Il étaye son propos avec une étude commandée par le département et l’agglomération, à savoir l’étude BG (*). Celle-ci affirme que le tunnel générerait à l’horizon 2030 sur la rive ouest du lac d’Annecy 48 % de trafic supplémentaire par rapport à une situation sans tunnel – ceci en heure de pointe du matin en prenant la moyenne des hypothèses et des tronçons entre Duingt et Sévrier. « Ce trafic, poursuit Bruno d’Halluin, amènerait donc une forte augmentation des émissions de gaz à effet de serre, en totale contradiction avec les objectifs français et européens sur le climat. »

Selon le projet SCAMPEI 2011 coordonné par Météo France : « Le principal résultat du projet est la diminution forte dès le milieu du 21 ème siècle de la durée d’enneigement de tous les massifs jusqu’à une altitude de 2500 m. » On dépasse les 1700 m du Semnoz. « Ainsi, ajoute le projet, à la fin du siècle, la durée annuelle d’enneigement est réduite de 80 % dans les scénarios les plus pessimistes, 50 % pour les plus optimistes. »

 

Rapport de la Cour des comptes

 

Les Amis de la Terre s’appuient également sur le rapport de la Cour des comptes de février 2018. Ce rapport annonce, « d’ici la seconde moitié du siècle, une modification sensible des conditions d’enneigement et l’élévation concomitante de l’altitude permettant la viabilité de l’exploitation des domaines skiables. » Pour la Cour des comptes, « l’objectif de préservation d’un enneigement suffisant conduit à recourir à des expédients coûteux qui seront difficilement soutenables : aménagement de nouveaux espaces skiables, déplacement en altitude, remodelage des pistes, apports de neige artificielle… Cette production de neige nécessite cependant des températures suffisamment basses, désormais moins fréquentes en début et fin de saison, mais aussi une ressource en eau dont la production, le stockage et le transport incombent souvent aux collectivités publiques. » Plus loin, on peut lire « qu’il s’agisse de dispositifs d’enneigement ou de retenues collinaires nécessaires à leur fonctionnement, ces investissements impliquent des financements importants engageant les collectivités sur le long terme alors que l’aléa climatique s’accroît. »

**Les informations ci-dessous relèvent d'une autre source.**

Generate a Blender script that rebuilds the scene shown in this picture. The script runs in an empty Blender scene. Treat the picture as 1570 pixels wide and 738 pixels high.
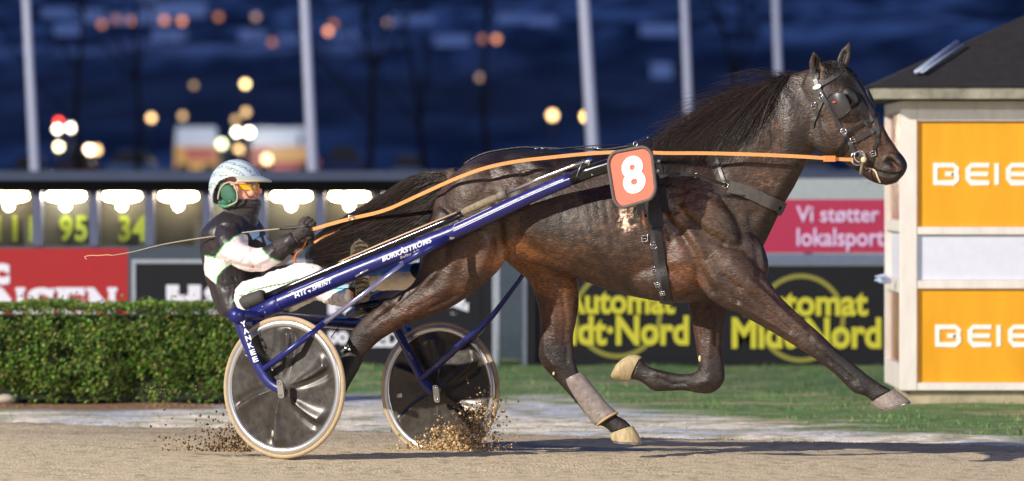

Enfin, « le tourisme doit rechercher une diversification prudente de l’offre d’activité et préparer la reconversion des sites les plus menacés. »

 

Porte ouverte à d’autres canons

 

Partant de ce constat et de ces prospectives, les Amis de la Terre et Bruno d’Halluin enfoncent le clou. « Plutôt que de remettre en cause les projets qui aggraveraient le réchauffement climatique, des élus ont donc décidé d’équiper le Semnoz de canons à neige. Une porte ouverte à d’autres. On sait que ces premiers enneigeurs ne suffiront pas puisque le climat poursuit son réchauffement – dixit les trois années les plus chaudes : 2015, 2016 et 2017. Et on peut penser que la tendance n’est pas prête de s’inverser puisque l’on continue à lancer des projets type tunnel sous le Semnoz. Ceux-ci participent à réchauffer la planète en général, le Semnoz en particulier. »

La boucle est bouclée. Et de conclure : « Si l’on veut à tout prix à la fois avoir une station du Semnoz enneigée et émettre toujours plus de GES, il va probablement falloir équiper peu à peu tout le domaine skiable, puis finalement abandonner la partie et laisser rouiller les canons par manque de froid pour les faire fonctionner. »

CQFD.

(*) Etude 2015 « Projet mobilité ouest : tunnel sous le Semnoz / BHNS 1508 / NVU » réalisée par le Groupement BG Ingénieurs Conseils et commandée par le CD74 et la C2A.